RECORD LIST
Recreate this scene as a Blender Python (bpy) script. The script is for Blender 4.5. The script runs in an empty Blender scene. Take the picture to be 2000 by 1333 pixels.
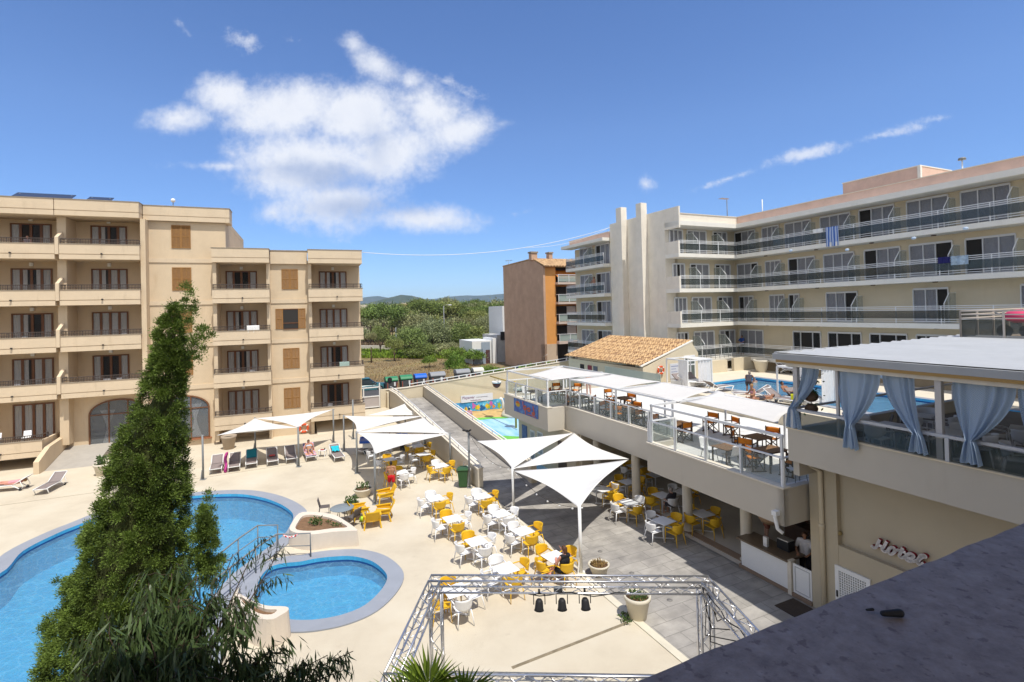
import bpy, bmesh, math, random
import numpy as np
from mathutils import Vector, Matrix, noise as mnoise
from mathutils.geometry import tessellate_polygon
random.seed(7); rng = np.random.default_rng(7)
SC = bpy.context.scene; COL = SC.collection
rad = math.radians
# ------------------------------------------------------------------ camera (solved from the vanishing points)
F, CY, H = 1000.0, 595.66, 9.4
ROLL, PIT = rad(-1.452), rad(0.5917)
AA, BB = rad(24.92), rad(21.75)
_f = Vector((0, math.cos(PIT), math.sin(PIT))); _r = Vector((1, 0, 0)); _u = _r.cross(_f)
_c, _s = math.cos(ROLL), math.sin(ROLL)
CR, CU, CF = _c*_r + _s*_u, -_s*_r + _c*_u, _f
EYE = Vector((0, 0, H))
cam = bpy.data.objects.new("camera", bpy.data.cameras.new("camera")); COL.objects.link(cam)
M = Matrix.Identity(4)
for i in range(3):
    M[i][0] = CR[i]; M[i][1] = CU[i]; M[i][2] = -CF[i]; M[i][3] = EYE[i]
cam.matrix_world = M
cam.data.sensor_width = 36; cam.data.lens = 36*F/2000
cam.data.shift_y = (CY-666.5)/2000; cam.data.clip_start = .05; cam.data.clip_end = 30000
SC.camera = cam
def ray(x, y): return CR*((x-1000)/F) + CU*((CY-y)/F) + CF
def gz(x, y, z=0.0):
    d = ray(x, y); return EYE + d*((z-H)/d.z)
def gY(x, y, Y):
    d = ray(x, y); return EYE + d*(Y/d.y)
class Fr:
    """a building's own axes: X along its front, Y into its depth"""
    def __init__(s, a): s.a = a; s.c = math.cos(a); s.s = math.sin(a)
    def loc(s, p): return Vector((p[0]*s.c+p[1]*s.s, -p[0]*s.s+p[1]*s.c, p[2]))
    def wor(s, p): return Vector((p[0]*s.c-p[1]*s.s, p[0]*s.s+p[1]*s.c, p[2]))
    def z(s, x, y, z=0.0): return s.loc(gz(x, y, z))
    def onX(s, x, y, X):
        d = s.loc(ray(x, y)); q = d*(X/d.x); q.z += H; return q
    def onY(s, x, y, Y):
        d = s.loc(ray(x, y)); q = d*(Y/d.y); q.z += H; return q
FA, FB, FW = Fr(AA), Fr(BB), Fr(0.0)
ORD = ['first','second','third','fourth','fifth','sixth','seventh','eighth','ninth','tenth','eleventh','twelfth','thirteenth','fourteenth','fifteenth','sixteenth','seventeenth','eighteenth','nineteenth','twentieth']
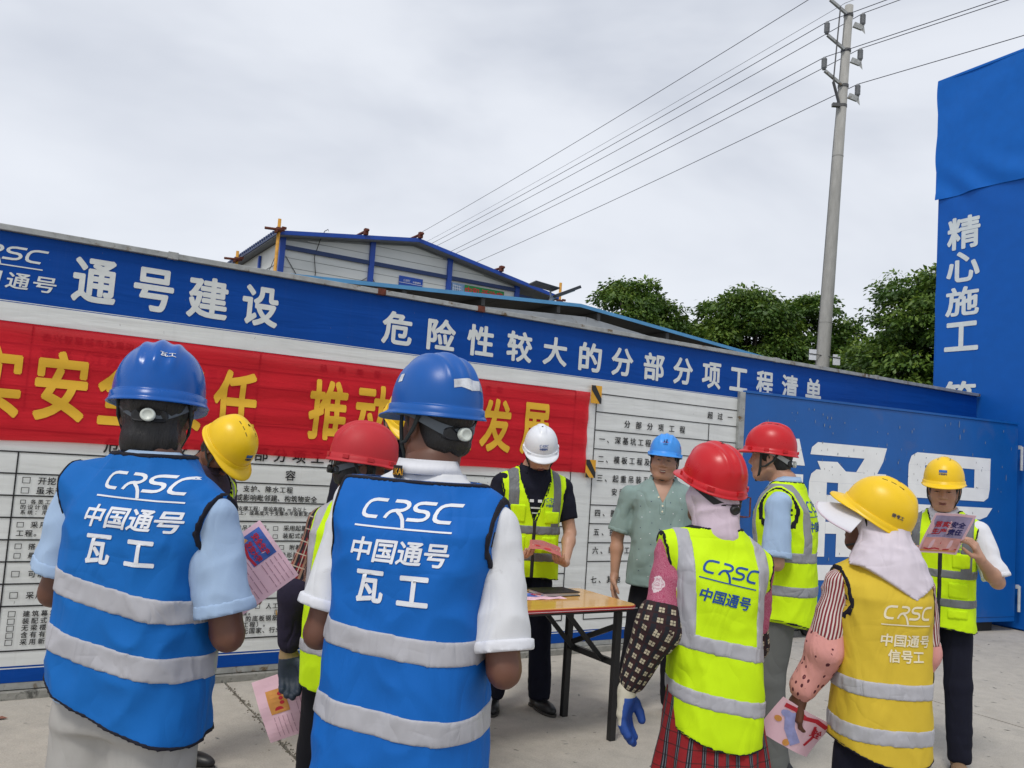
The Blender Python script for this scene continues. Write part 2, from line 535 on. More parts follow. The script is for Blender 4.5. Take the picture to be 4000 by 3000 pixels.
def relax(V, Q, n, lam=.5):
    """evens out the grid steps along cut edges"""
    E = np.concatenate([Q[:, [0, 1]], Q[:, [1, 2]], Q[:, [2, 3]], Q[:, [3, 0]]])
    E = np.concatenate([E, E[:, ::-1]])
    cnt = np.bincount(E[:, 0], minlength=len(V)).astype(F32)[:, None] + 1e-6
    for k in range(n):
        for l_ in (lam, -lam * .98):
            S = np.stack([np.bincount(E[:, 0], V[E[:, 1], c], minlength=len(V)) for c in range(3)], 1) / cnt
            V = V + l_ * np.where(cnt > .5, S - V, 0)
    return V.astype(F32)

def sm_mesh(name, g, f, mat_, parent, attr=None, xf=None, split=False, smooth=0):
    V, Q = nets(g, f)
    if len(V) == 0: return None, V, Q
    if smooth: V = relax(V, Q, smooth)
    if not split:       # keep the main piece and drop crumbs
        lab = comps(len(V), Q); u, c = np.unique(lab[Q[:, 0]], return_counts=True)
        if len(u) > 1:
            Q = Q[np.isin(lab[Q[:, 0]], u[c > .25 * c.max()])]
    else:
        lab = comps(len(V), Q); u, c = np.unique(lab[Q[:, 0]], return_counts=True)
        big = u[c > max(12, .14 * c.max())]; o = None
        for b_ in big:
            q = Q[lab[Q[:, 0]] == b_]; ids, inv = np.unique(q, return_inverse=True)
            o = link_mesh(name, np_mesh(name, V[ids], inv.reshape(q.shape)), mat_, parent, True)
        return o, V, Q
    if xf is not None: V = xf(V)
    me = np_mesh(name, V, Q)
    if attr is not None:
        A = attr(V).astype(F32)
        at = me.attributes.new('puv', 'FLOAT_VECTOR', 'POINT')
        at.data.foreach_set('vector', A.ravel())
    o = link_mesh(name, me, mat_, parent, True)
    return o, V, Q

# ------------------------------------------------------------------ flat print: text and strokes
_tc = {}
def glyphs(body, size=1.0, bold=0.0, sx=1.0, shear=0.0, spacing=1.0, align='LEFT', linegap=1.0, res=3):
    key = (body, spacing, res, linegap)
    if key not in _tc:
        c = bpy.data.curves.new('t', 'FONT'); c.body = body; c.resolution_u = res
        c.space_character = spacing; c.space_line = linegap
        o = bpy.data.objects.new('t', c); COL.objects.link(o)
        dg = bpy.context.evaluated_depsgraph_get()
        me = bpy.data.meshes.new_from_object(o.evaluated_get(dg))
        V = np.array([v.co[:2] for v in me.vertices], float).reshape(-1, 2)
        F = [tuple(p.vertices) for p in me.polygons]
        bpy.data.objects.remove(o); bpy.data.curves.remove(c); bpy.data.meshes.remove(me)
        _tc[key] = (V, F)
    V, F = _tc[key]
    V = V.copy() * size
    if len(V) == 0: return V, F
    V[:, 0] = V[:, 0] * sx + V[:, 1] * shear
    if bold > 0:      # heavier strokes: the outline repeated around a small circle, each copy a hair higher
        nb_ = 8 if bold > .0205 else 4
        n0 = len(V); VV = [V]; FF = list(F); ZZ = [np.zeros(n0)]
        for k in range(nb_):
            a = 2 * PI * (k + .5) / nb_
            VV.append(V + np.array([math.cos(a), math.sin(a)]) * bold * size); ZZ.append(np.full(n0, (k + 1) * .00012))
            FF += [tuple(i + n0 * (k + 1) for i in q) for q in F]
        V = np.concatenate([np.concatenate(VV), np.concatenate(ZZ)[:, None]], 1); F = FF
    if align == 'CENTER': V[:, 0] -= (V[:, 0].min() + V[:, 0].max()) / 2
    return V, F

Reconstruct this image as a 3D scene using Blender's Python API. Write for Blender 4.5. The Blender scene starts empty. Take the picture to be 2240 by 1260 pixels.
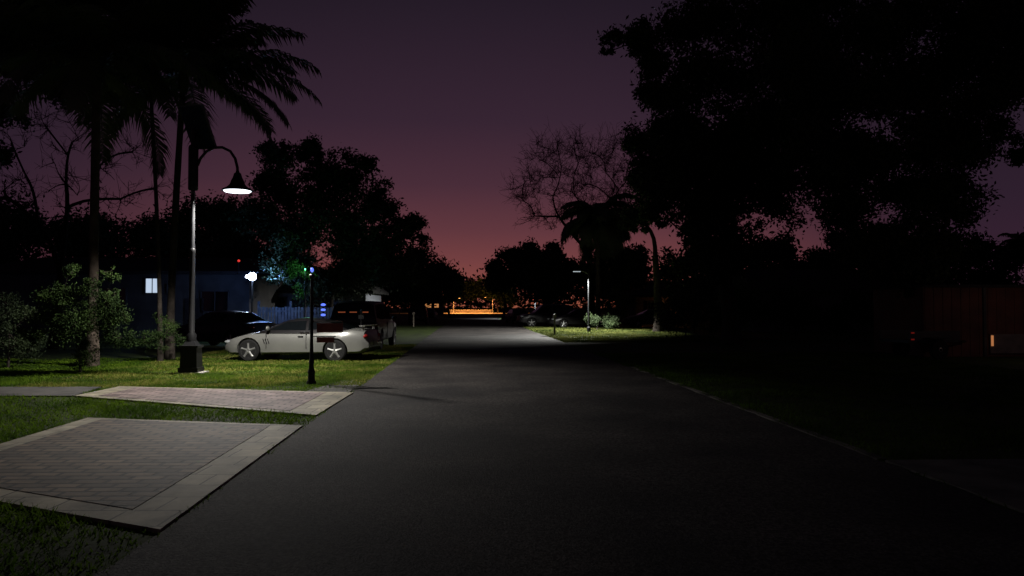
import bpy, bmesh, math, random
import numpy as np
from mathutils import Vector, Matrix
random.seed(7); rng=np.random.default_rng(7)
S=bpy.context.scene; C=S.collection
R=math.radians
FPX=1650.0; CH=1.6
YAW=math.atan(95/FPX); PIT=math.atan(42/FPX)
# ------------------------------------------------------------------ camera
cd=bpy.data.cameras.new('camera'); cam=bpy.data.objects.new('camera',cd); C.objects.link(cam)
cd.sensor_width=36; cd.lens=36*FPX/2240; cd.clip_start=.05; cd.clip_end=4000
cam.location=(0,0,CH); cam.rotation_euler=(math.pi/2+PIT,0,-YAW); S.camera=cam
S.view_settings.view_transform='Standard'; S.view_settings.look='None'; S.view_settings.exposure=0
Fv=Vector((math.sin(YAW)*math.cos(PIT),math.cos(YAW)*math.cos(PIT),math.sin(PIT)))
Rv=Vector((math.cos(YAW),-math.sin(YAW),0)); Uv=Rv.cross(Fv)
def ray(px,py): return Fv*FPX+Rv*(px-1120)+Uv*(630-py)
def W(px,py,Y):
    d=ray(px,py); t=Y/d.y; return Vector((d.x*t,Y,CH+d.z*t))
def G(px,py):
    d=ray(px,py); t=-CH/d.z; return Vector((d.x*t,d.y*t,0))
def X(px,Y): return W(px,672,Y).x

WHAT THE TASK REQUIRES
Copy out exactly the lines from the one containing "The Blender Python" to the one containing "return V.astype(F32)", both ends inclusive.

THE RESPONSE
The Blender Python script for this scene continues. Write part 2, from line 535 on. More parts follow. The script is for Blender 4.5. Take the picture to be 4000 by 3000 pixels.
def relax(V, Q, n, lam=.5):
    """evens out the grid steps along cut edges"""
    E = np.concatenate([Q[:, [0, 1]], Q[:, [1, 2]], Q[:, [2, 3]], Q[:, [3, 0]]])
    E = np.concatenate([E, E[:, ::-1]])
    cnt = np.bincount(E[:, 0], minlength=len(V)).astype(F32)[:, None] + 1e-6
    for k in range(n):
        for l_ in (lam, -lam * .98):
            S = np.stack([np.bincount(E[:, 0], V[E[:, 1], c], minlength=len(V)) for c in range(3)], 1) / cnt
            V = V + l_ * np.where(cnt > .5, S - V, 0)
    return V.astype(F32)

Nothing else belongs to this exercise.